4K or 8K or 16K.....
All of them are marketing hoaxes.
Producers try to fascinate the "rich idiots".
Producers try to earn MORE thanks to INEFFICIENT technologies.
GPUs are not enough for the 4K and they intend to offer 8K!
It is very clear that " THEY WANT YOUR MONEY", "THEY WANT MORE MONEY".
Except the hi-end gaming laptops still more than 80% of the laptops offer 1366X768 pixel resolution.
Before 1080p becomes a standard, producers started to produce 4K and now 8K.
1920X1080p has never become a standard.
1920X1080p resolution must have been a standard before 4K technology.
USB 3.0 was announced in 2008 but still producers offer USB 2.0 products.
USB 3.0 has never become a standard.
And USB 3.1 was announced before USB 3.0 becomes a standard.
On the other hand cameras.
Canon had only 1 camera that is capable of recording 1080p 60fps.
It was 1DC.
And a few weeks ago Canon EOS 7D Mark II was announced. Capable of recording 1080p 60fps.
Giant Canon has only 2 cameras capable of recording 1080p 60fps.
But nowadays producers offer 4K Cameras.
1080p 60fps video recording capability must have been a standard for the cameras before 4K.
Before UHS-I technology becomes a standard UHS-II was announced.
Technological improvements are TOO FAST to be released.
But Technological improvements are TOO SLOW to become the standard.
Never forget that "If a technology does not become a standard it will always be LUXURY and UNATTAINABLE."
A technology must become a standard to be able to be AFFORDABLE.
I code on my desktop. 4K and 8K for me would be a massive improvement just in text quality. Sure, a few programs scale blurrily, but I can live with a few blurry programs while everything important (text editors, IDEs, browsers, DE) scales
Single GPUs can't drive 4K yet, but SLI 970s can. There will be a bigger Maxwell chip soon, much like Kepler. A single one of those should be able to get 60+fps on 4K, and a pair in SLI should be able to do 45+fps on triple-screen 4K. With 3 or 4 GPUs, 8K is entirely doable. Expensive, but doable. Also potentially unnecessary depending on how AA and the need for AA scales.
Before the netbook-era drove prices stupidly low (and stalled display improvements for 6-10 years.. don't get me started on this crap...), laptops had been increasing resolution steadily. Nowadays, 4K is entirely accessible on a laptop, and 1080p is (finally!) considered the baseline resolution by most reviewers and general people. I expect the 1366*768 size to die out completely in the next 2-3 years, especially now that Ultrabooks have put in new life into the laptop market. Looking at the steam HW survey, the 1920x1080 category is growing the fastest and is the largest. 1080p is very much the standard target resolution, and 4K will be the next target standard.
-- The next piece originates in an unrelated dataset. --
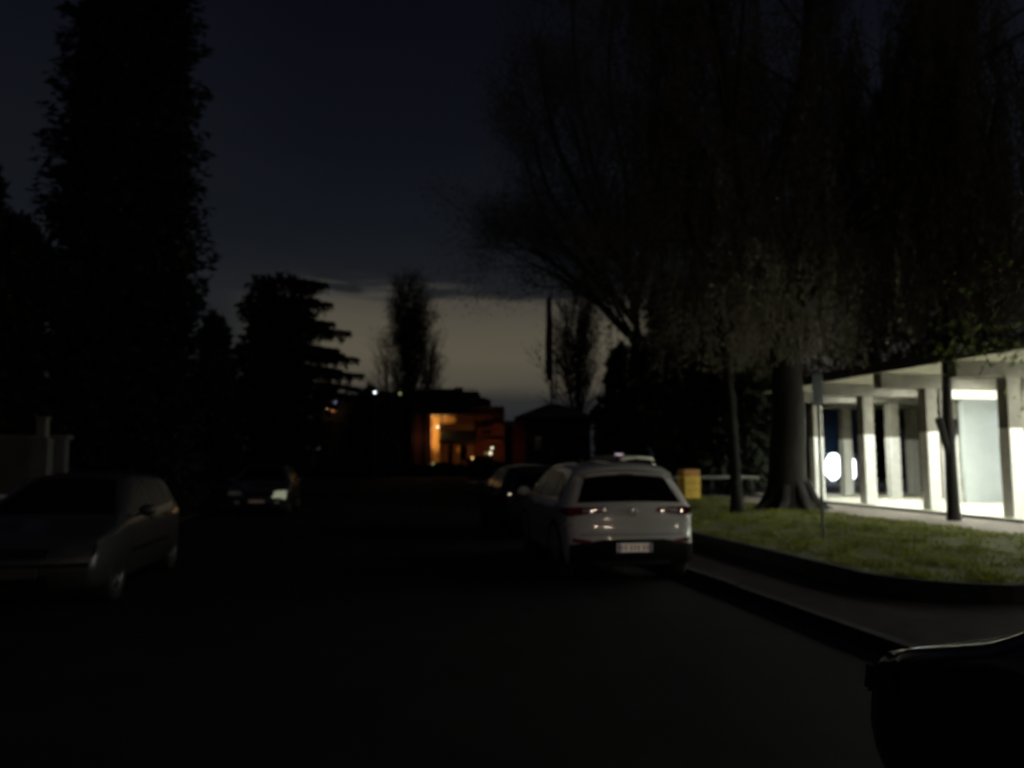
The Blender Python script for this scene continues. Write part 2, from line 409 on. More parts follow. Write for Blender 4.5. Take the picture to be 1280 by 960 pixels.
class Car:
    def __init__(s, name, label, loc, rz, prof, W, belt, paint, axles, rw=.33, cat='car', track=None, cladding=False, group=None, bow=.10, tumble=.24):
        s.t = thing(name, label, cat, loc, rz, group); s.paint = paint
        s.prof = catmull(prof, 6); s.W = W; s.belt = belt; s.axles = axles; s.rw = rw
        s.s0 = min(p.x for p in s.prof); s.s1 = max(p.x for p in s.prof); s.zr = max(p.y for p in s.prof)
        s.bow = bow; s.tumble = tumble; s.mid = (s.s0 + s.s1) / 2; s.hl = (s.s1 - s.s0) / 2
        s.body(cladding); s.wheels(track or W / 2 - .115)
    def hw(s, y, z):
        h = s.W / 2
        e = max(0, (abs(y - s.mid) - (s.hl - .75)) / .75); h *= 1 - .12 * min(e, 1.2) ** 2
        if z > s.belt:
            t = (z - s.belt) / (s.zr - s.belt); h -= .03 + s.tumble * t + .02 * t * t
        elif z > s.belt - .10: h -= .03 * ((z - s.belt + .10) / .10) ** 2
        if z < .5: h -= .05 * ((.5 - z) / .3) ** 2
        return h
    def strip(s, p, q, off=0.0):
        """p continuous index in profile, q lateral -1..1"""
        n = len(s.prof); i = int(math.floor(p)) % n; f = p - math.floor(p)
        a = s.prof[i].lerp(s.prof[(i + 1) % n], f)
        tn = (s.prof[(i + 1) % n] - s.prof[(i - 1) % n].lerp(s.prof[i], f))
        nrm = Vector((-tn.y, tn.x)).normalized()            # profile runs rear-bottom -> up -> front -> back: left normal is outward
        h0 = s.hw(a.x, a.y); Rr = .075
        aa = min(max((abs(q) * h0 - (h0 - Rr)) / Rr, 0), 1)
        inset = Rr * .8 * (1 - sqrt(max(0, 1 - aa * aa)))
        y = a.x - nrm.x * inset + nrm.x * off; z = a.y - nrm.y * inset + nrm.y * off
        e = max(0, (abs(y - s.mid) - (s.hl - .9)) / .9)
        sgn = 1 if y < s.mid else -1
        y += sgn * s.bow * q * q * min(e, 1)
        if z > .8: z -= (.028 + .03 * min(1, max(0, (z - 1.1) / .3))) * q * q
        x = q * (s.hw(y, z)) + (off * (1 if q > 0 else -1) if abs(q) > .97 else 0)
        return Vector((x, y, z))
    def p_at(s, z, rear=True, lo=.3):
        """profile index where the rear (or front) contour crosses height z"""
        n = len(s.prof); best = None
        for i in range(n):
            a, b = s.prof[i], s.prof[(i + 1) % n]
            if rear and a.x > s.mid: continue
            if not rear and a.x < s.mid: continue
            if min(a.y, b.y) <= z <= max(a.y, b.y) and abs(b.y - a.y) > 1e-6:
                up = b.y > a.y
                if (rear and up) or (not rear and not up):
                    c = i + (z - a.y) / (b.y - a.y)
                    if best is None or abs(a.x - s.mid) > 0: best = c if best is None else (min(best, c) if rear else max(best, c))
        return best
    def end_patch(s, name, quad, m, rear=True, off=.006, nu=10, nv=6, parent=None, quads=None):
        """quad: four (q, z) corners"""
        mb = MB()
        for qd in (quads or [quad]):
            A, B, C, D = qd
            rows = []
            for i in range(nu + 1):
                u = i / nu; row = []
                for j in range(nv + 1):
                    w = j / nv
                    q = (A[0]*(1-u) + B[0]*u) * (1-w) + (D[0]*(1-u) + C[0]*u) * w
                    z = (A[1]*(1-u) + B[1]*u) * (1-w) + (D[1]*(1-u) + C[1]*u) * w
                    row.append(s.strip(s.p_at(z, rear), q, off))
                rows.append(row)
            mb.grid(rows)
        return mb.build(name, m, parent or s.t, smooth=True, weld=True)
    def side_patch(s, name, quads, m, side, off=.006, nu=6, nv=5, parent=None):
        mb = MB()
        for A, B, C, D in quads:
            rows = []
            for i in range(nu + 1):
                u = i / nu; row = []
                for j in range(nv + 1):
                    w = j / nv
                    y = (A[0]*(1-u) + B[0]*u) * (1-w) + (D[0]*(1-u) + C[0]*u) * w
                    z = (A[1]*(1-u) + B[1]*u) * (1-w) + (D[1]*(1-u) + C[1]*u) * w
                    row.append((side * (s.hw(y, z) + off), y, z))
                rows.append(row)
            mb.grid(rows)
        return mb.build(name, m, parent or s.t, smooth=True, weld=True)
    def body(s, cladding):
        n = len(s.prof); mb = MB()
        qs = [-1, -.985, -.96, -.93, -.9, -.8, -.65, -.45, -.22, 0, .22, .45, .65, .8, .9, .93, .96, .985, 1]
        mb.grid([[s.strip(i, q) for q in qs] for i in range(n)], closed_u=True)
        K = 9; zm = .62
        for sg in (-1, 1):
            rows = []
            for i in range(n):
                e = s.strip(i, sg); row = [e]
                sp = Vector((min(max(e.y, s.s0 + .7), s.s1 - .7), zm))
                for k in range(1, K + 1):
                    y = e.y + (sp.x - e.y) * k / K; z = e.z + (sp.y - e.z) * k / K
                    row.append((sg * s.hw(y, z), y, z))
                rows.append(row)
            mb.grid(rows, closed_u=True)
        o = mb.build('body', [s.paint, M['black']], s.t, smooth=True, weld=True)
        cut = MB()
        for ya in s.axles:
            for sg in (-1, 1):
                cut.lathe([(0, -.25), (s.rw + .055, -.25), (s.rw + .055, .25), (0, .25)], 28, (sg * (s.W/2 - .06), ya, s.rw + .02), 'x')
        c = cut.build('cutter', M['black'], None, weld=True)
        md = o.modifiers.new('arches', 'BOOLEAN'); md.operation = 'DIFFERENCE'; md.object = c; md.solver = 'EXACT'
        bpy.context.view_layer.update()
        dg = bpy.context.evaluated_depsgraph_get()
        me = bpy.data.meshes.new_from_object(o.evaluated_get(dg))
        o.modifiers.clear(); o.data = me; me.name = 'body'
        bpy.data.objects.remove(c)
        s.bodyobj = o
        # closed dark underbody behind the arches
        ub = MB(); ub.box((0, s.mid, .42), (s.W - .62, s.s1 - s.s0 - .5, .34)); ub.build('underbody', M['black'], s.t)
        if cladding:
            mb = MB()
            for ya in s.axles:
                for sg in (-1, 1):
                    rows = []
                    for i in range(17):
                        a = radians(-12 + 204 * i / 16); row = []
                        for r, d in ((s.rw + .045, -.02), (s.rw + .05, .016), (s.rw + .11, .012), (s.rw + .115, -.01)):
                            y, z = ya + r * cos(a), s.rw + .02 + r * sin(a)
                            row.append((sg * (s.hw(y, z) + d), y, max(z, .2)))
                        rows.append(row)
                    mb.grid(rows)
                    mb.build('arch_trim', M['black'], s.t, smooth=True); mb = MB()
    def wheels(s, track):
        r = s.rw
        for ya in s.axles:
            for sg in (-1, 1):
                mb = MB()
                w = .105
                pts = [(r*.63, -w*.8), (r*.68, -w), (r*.93, -w), (r*.985, -w*.8), (r, -w*.45), (r, w*.45), (r*.985, w*.8), (r*.93, w), (r*.68, w), (r*.63, w*.8), (r*.6, 0), (r*.63, -w*.8)]
                mb.lathe(pts, 32, (0, 0, 0), 'x')
                wh = mb.build('wheel', M['tyre'], s.t, smooth=True); wh.location = (sg * track, ya, r)
                rb = MB()
                rb.lathe([(r*.67, w*.55*sg), (r*.655, w*.9*sg), (r*.60, w*.92*sg), (r*.57, w*.5*sg), (r*.58, -w*.4*sg)], 32, (0, 0, 0), 'x')
                for k in range(5):
                    a = 2*pi*k/5 + .3
                    for da in (-.1, .1):
                        rb.tube([(sg*w*.66, cos(a)*r*.1, sin(a)*r*.1), (sg*w*.7, cos(a+da)*r*.35, sin(a+da)*r*.35), (sg*w*.62, cos(a+da*1.6)*r*.6, sin(a+da*1.6)*r*.6)], [.028, .022, .018], 6)
                rb.lathe([(0, w*.75*sg), (r*.14, w*.72*sg), (r*.16, w*.4*sg)], 16, (0, 0, 0), 'x')
                rb.lathe([(r*.56, -.01*sg), (.0, -.012*sg)], 20, (0, 0, 0), 'x')
                rb.build('rim', M['rim'], wh, smooth=True)
    def mirrors(s, y, z, m=None):
        for sg in (-1, 1):
            mb = MB(); h = s.hw(y, z)
            c = Vector((sg * (h + .13), y, z + .06))
            rows = []
            for i in range(9):
                th = pi * i / 8; row = []
                for j in range(13):
                    ph = 2 * pi * j / 12
                    row.append((c.x + .105 * sin(th) * cos(ph), c.y + .06 * sin(th) * sin(ph) * (1.3 if sin(ph) > 0 else .5), c.z + .075 * cos(th)))
                rows.append(row)
            mb.grid(rows)
            mb.tube([(sg * (h - .03), y + .02, z - .01), (sg * (h + .06), y + .01, z + .02)], .022, 6)
            mb.build('mirror', m or s.paint, s.t, smooth=True)
    def handles(s, ys, z):
        for y in ys:
            for sg in (-1, 1):
                h = s.hw(y, z); mb = MB()
                mb.box((sg * (h + .022), y, z), (.02, .19, .026)); mb.box((sg * (h + .008), y - .08, z), (.03, .03, .026)); mb.box((sg * (h + .008), y + .08, z), (.03, .03, .026))
                mb.build('door_handle', s.paint, s.t)
    def seams(s, ys, z0, z1):
        """shut lines of the doors, thin dark strips on the side"""
        for sg in (-1, 1):
            s.side_patch('door_seam', [((y, z0), (y + .007, z0), (y + .007, z1), (y, z1)) for y in ys], M['black'], sg, off=.0015, nu=1, nv=8)
    def plate(s, z, rear=True, w=.52, h=.11, dull=False, lit=False):
        p = s.strip(s.p_at(z, rear), 0, .018)
        sg = -1 if rear else 1
        mb = MB(); mb.box((0, p.y + sg * .012, z), (w, .012, h)); pl = mb.build('number_plate', M['plate_shaded' if dull else ('plate_glow' if lit else 'plate')], s.t)
        mb = MB()
        for q in (-1, 1):
            mb = MB(); mb.box((q * (w/2 - .023), p.y + sg * .020, z), (.030, .004, h - .006))
            mb.build('blue_band', M['dimmed' if dull else 'plateblue'], pl)
        mb = MB()
        for x in (-.17, -.12, -.05, .0, .05, .12, .17):
            mb.box((x, p.y + sg * .020, z), (.028, .004, h * .62))
        mb.build('plate_marks', M['dimmed' if dull else 'platemark'], pl)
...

Graphics cards also show that: they're all optimized for 1080p6 to 1080p120, and are now starting to target the 4K segment.
USB3 is already standardised. You just need to pay for it. USB2 products still exist because they are cheap. Taking a thumbdrive as an example: you only need USB3 for a fast one, so why bother making a slow one use more expensive USB3 parts and design time instead of just reusing current USB2 parts? Same reason screens only use DVI-SL with DVI-SL cables rather than DL-DVI or DP, or why you don't put a Noctua NH-D15 on an Atom C2750.
Cameras couldn't do 4K and 8K or high FPS for a long time because of physics: you need to get more detail with the same amount of light. The more detail you try to extract out of the same amount of light, the more noise becomes an issue, and that's unnacceptable for anyone worth their salt. Sensors are finally good enough now that cameras are shipping with them. Compare the RED One camera to the RED EPIC DRAGON. The sensor on the DRAGON is higher resolution (6K vs 4K), and more importantly, has an SNR of 80dB vs 66dB of the RED ONE. The SNR difference is what allows the DRAGON to hit 150fps of 4K (with a the help of a shitton of extra light from spot lamps) while the ONE has to make do with only 30fps. Don't argue with physics, you will lose. As for dSLR sensors, they are not geared towards video, and consequently, don't work anywhere near as well. Oh, and the storage on dSLRs is crap compared to a real video camera: SD/ZQD/CF cards vs raw digital feed to a real server with capture cards and RAIDed and/or PCIe SSDs. It's correspondingly more expensive. And finally, to put into perspective, cinema-grade 2K video is currently at 250MB/s, or about 2Gbit/s. And that's after compression. Meanwhile blu-rays have to do with ~50Mbit/s at most due to space constraints. For that level of quality, forget about consumer gear, even top-end gear isn't fast enough to cope for a large number of producers.
All in all, it's not that corps don't want steady improvements, but more that this thing called real world physics gets in the way of steady improvements.